Overview
When adding a scheduled maintenance trigger you have the option to generate a work order by time schedule, meter reading, or event trigger. Time and meter reading based triggers can be either fixed or floating. It's important to understand the differences between a float and fixed scheduled maintenance trigger.
Fixed
A scheduled maintenance work order is generated at a fixed interval set by the user, irrespective of when the last scheduled maintenance was completed.
Example: A fixed scheduled maintenance work order is generated every Monday. This means that every Monday this preventive maintenance (PM) will trigger regardless of when the last one was completed (also assuming no existing PM work order is still open). So, if the work order was closed on the Friday, the new work order will trigger three days later on the Monday regardless.
Advantages of fixed time intervals
- You can easily tell how many scheduled maintenances are missed.
- For organizations with a large amounts of scheduled maintenances, fixed intervals helps you spread them out evenly and plan resources. For example, you could block book a subset of your technicians for X hours per day to focus on scheduled maintenances.
- Fixed are suited to shorter intervals – Daily and weekly.
- They encourage compliance. If technicians have the luxury of pushing scheduled maintenance out, they will postpone them and focus on reactive repairs. This will kill your compliance.
- Fixed intervals are used to enforce warranty requirements. If you don’t maintain a piece of equipment as the manufacturer recommended, they won’t stand by their warranty.
Floating
The scheduled maintenance trigger generates a work order at an interval that moves according to when the last scheduled maintenance work order is closed.
Example: A floating scheduled maintenance on a motor vehicle is generated by a meter reading trigger every 10,000 miles. The driver can't get the vehicle to the shop for a few weeks. When they do, the car has 12,000 miles on the clock. The work order is closed and the trigger floats to this new start point of 12,000 miles, meaning the next service is due at 22,000 miles.
If in this example, the trigger was set to fixed, the next work order would trigger at 20,000 miles, regardless of the delay in getting the vehicle serviced.
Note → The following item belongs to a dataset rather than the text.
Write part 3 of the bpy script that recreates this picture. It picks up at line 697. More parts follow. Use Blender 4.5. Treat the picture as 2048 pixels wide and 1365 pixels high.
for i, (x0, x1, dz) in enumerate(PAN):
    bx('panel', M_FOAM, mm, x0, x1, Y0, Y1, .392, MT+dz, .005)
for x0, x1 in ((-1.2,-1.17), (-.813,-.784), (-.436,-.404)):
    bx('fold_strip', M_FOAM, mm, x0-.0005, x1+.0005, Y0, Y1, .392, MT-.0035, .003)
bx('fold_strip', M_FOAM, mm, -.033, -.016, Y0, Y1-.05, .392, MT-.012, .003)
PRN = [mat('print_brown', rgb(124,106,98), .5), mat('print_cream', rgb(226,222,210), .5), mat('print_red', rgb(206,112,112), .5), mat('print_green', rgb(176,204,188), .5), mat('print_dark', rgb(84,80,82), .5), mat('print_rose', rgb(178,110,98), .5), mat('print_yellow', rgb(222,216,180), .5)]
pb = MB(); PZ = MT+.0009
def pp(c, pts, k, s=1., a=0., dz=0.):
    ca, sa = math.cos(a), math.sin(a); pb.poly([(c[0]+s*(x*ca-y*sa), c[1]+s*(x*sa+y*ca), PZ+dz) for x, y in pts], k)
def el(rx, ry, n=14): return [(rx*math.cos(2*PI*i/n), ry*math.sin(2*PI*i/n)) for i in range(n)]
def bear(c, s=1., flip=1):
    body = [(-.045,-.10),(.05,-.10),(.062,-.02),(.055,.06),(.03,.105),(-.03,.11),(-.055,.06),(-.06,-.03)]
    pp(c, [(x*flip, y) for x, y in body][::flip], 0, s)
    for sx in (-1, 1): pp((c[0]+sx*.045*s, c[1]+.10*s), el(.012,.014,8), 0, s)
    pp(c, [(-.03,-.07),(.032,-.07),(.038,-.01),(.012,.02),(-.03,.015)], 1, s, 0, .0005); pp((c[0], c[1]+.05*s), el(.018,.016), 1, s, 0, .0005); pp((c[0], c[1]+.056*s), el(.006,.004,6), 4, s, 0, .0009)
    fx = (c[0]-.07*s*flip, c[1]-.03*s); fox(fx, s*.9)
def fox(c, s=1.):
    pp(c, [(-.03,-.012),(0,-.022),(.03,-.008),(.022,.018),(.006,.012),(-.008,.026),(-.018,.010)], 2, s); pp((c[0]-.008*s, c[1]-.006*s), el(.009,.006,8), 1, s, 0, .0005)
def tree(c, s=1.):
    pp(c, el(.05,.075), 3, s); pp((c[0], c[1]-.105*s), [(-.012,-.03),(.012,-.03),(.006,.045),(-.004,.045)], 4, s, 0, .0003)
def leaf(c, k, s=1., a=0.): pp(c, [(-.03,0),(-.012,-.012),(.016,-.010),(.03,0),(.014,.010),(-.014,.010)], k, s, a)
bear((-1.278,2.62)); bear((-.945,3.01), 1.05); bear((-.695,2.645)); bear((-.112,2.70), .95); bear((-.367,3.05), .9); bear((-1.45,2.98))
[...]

Your scheduled maintenance interval would be 12,000 for the first schedule, and 8,000 for the second.
Note: If you select the checkbox By work Closed, the trigger will reset the moment the work order is closed. If you log a meter reading during the work order, this will be the new start time.
Advantages of float time intervals
- Floating intervals are ideal for scheduled maintenance that's spread further apart, where a few extra days won't cause any major damage.
- Floating intervals are ideal for low priority, mundane scheduled maintenance tasks that need to be completed on a regular basis but not necessarily on time. For example, checking drains for any sign of build-ups that could cause blockages.
- They are also ideal for situations where late scheduled maintenance will not affect the safety of the equipment or personnel that operate it.